Malgrado tutto, l’onorevole Di Maio ha dato prova di generosità, definendo l’attacco del PD forlivese solo cattiveria gratuita, infatti la colpa piddina è cosa ben più grave, è la malignità di chi non vuole guardarsi attorno e porsi il vero interrogativo ovvero “Dove ho mancato per essere abbandonato dagli elettori, dagli iscritti, da due persone credibili, appunto Vicini e Di Maio? Questa la vera domanda chiave, la cui risposta obiettiva conferma quanto sia giusto cambiare, quindi lasciare il PD forlivese al suo destino, proprio sussistendo la necessità di cambiamento, indicata da Einstein.

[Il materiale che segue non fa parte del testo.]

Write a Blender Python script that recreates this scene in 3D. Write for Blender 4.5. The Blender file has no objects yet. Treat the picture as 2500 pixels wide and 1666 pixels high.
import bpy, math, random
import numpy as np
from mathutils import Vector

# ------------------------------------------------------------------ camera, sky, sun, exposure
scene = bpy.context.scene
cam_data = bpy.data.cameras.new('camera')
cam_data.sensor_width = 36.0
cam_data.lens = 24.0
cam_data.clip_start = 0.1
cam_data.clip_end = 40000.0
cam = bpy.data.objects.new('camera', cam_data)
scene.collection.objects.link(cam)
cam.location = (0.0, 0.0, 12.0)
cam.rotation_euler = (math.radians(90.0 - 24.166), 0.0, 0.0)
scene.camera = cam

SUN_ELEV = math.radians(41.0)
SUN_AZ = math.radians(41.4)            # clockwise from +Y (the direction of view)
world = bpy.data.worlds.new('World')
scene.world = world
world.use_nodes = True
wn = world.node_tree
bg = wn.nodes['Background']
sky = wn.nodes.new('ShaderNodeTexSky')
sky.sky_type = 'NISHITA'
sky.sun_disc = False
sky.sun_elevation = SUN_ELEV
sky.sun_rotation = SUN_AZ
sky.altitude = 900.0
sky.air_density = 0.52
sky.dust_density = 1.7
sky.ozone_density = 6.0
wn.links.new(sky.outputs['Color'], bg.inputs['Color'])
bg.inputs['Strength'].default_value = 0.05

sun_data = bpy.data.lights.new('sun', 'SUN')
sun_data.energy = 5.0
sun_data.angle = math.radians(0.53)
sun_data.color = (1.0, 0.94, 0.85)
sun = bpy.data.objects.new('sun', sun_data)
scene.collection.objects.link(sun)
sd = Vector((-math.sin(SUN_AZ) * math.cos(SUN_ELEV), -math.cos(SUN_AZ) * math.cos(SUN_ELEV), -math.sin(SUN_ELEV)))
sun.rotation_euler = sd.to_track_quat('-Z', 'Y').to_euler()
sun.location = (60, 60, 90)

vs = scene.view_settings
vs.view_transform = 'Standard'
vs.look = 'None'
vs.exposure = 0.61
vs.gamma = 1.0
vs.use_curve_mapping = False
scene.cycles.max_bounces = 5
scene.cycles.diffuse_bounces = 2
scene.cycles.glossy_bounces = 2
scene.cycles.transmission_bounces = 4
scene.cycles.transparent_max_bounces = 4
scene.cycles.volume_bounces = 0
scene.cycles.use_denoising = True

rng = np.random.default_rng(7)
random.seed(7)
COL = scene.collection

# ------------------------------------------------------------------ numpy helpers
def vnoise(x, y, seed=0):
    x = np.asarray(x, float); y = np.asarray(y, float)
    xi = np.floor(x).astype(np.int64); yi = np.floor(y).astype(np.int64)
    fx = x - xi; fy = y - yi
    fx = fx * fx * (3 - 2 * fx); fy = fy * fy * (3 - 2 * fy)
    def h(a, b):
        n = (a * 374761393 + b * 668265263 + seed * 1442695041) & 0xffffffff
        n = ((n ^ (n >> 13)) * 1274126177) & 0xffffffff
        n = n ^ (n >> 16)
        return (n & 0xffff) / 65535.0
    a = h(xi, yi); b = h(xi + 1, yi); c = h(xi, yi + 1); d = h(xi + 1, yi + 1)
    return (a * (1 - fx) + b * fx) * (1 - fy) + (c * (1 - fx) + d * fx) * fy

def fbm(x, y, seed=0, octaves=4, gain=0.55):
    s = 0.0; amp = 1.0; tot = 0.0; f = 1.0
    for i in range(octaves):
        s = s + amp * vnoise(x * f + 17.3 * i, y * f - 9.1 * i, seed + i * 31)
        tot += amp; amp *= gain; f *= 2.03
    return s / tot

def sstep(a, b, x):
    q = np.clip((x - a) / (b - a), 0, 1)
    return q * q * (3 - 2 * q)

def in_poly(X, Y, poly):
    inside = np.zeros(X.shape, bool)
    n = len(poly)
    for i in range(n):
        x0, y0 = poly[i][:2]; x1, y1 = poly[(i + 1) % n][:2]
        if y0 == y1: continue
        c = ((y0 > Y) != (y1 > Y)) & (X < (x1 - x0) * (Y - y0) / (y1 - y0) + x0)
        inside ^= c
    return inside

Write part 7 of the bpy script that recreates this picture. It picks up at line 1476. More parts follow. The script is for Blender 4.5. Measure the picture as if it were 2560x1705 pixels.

Potevano restare sacrificati il contributo e l’esperienza di Vicini e Di Maio?
Si convincano il Partito Democratico forlivese, il velleitario candidato sindaco Rinaldini e tutti i “campilarghisti” che, ormai, viviamo in una crescente, per fortuna, libertà da ideologie, perlopiù vetuste e anacronistiche, poi da vecchi schemi politici dogmatici o irreali, infine dal laccio oppressivo che l’attualità e il futuro debbano farsi condizionare più dal pregiudizio storico di ciò che è stato anziché da idee, prospettive nuove: per tutto questo vale la pena cambiare, manifestandone il palese coraggio, come nel caso del professore Claudio Vicini e dell’onorevole Di Maio.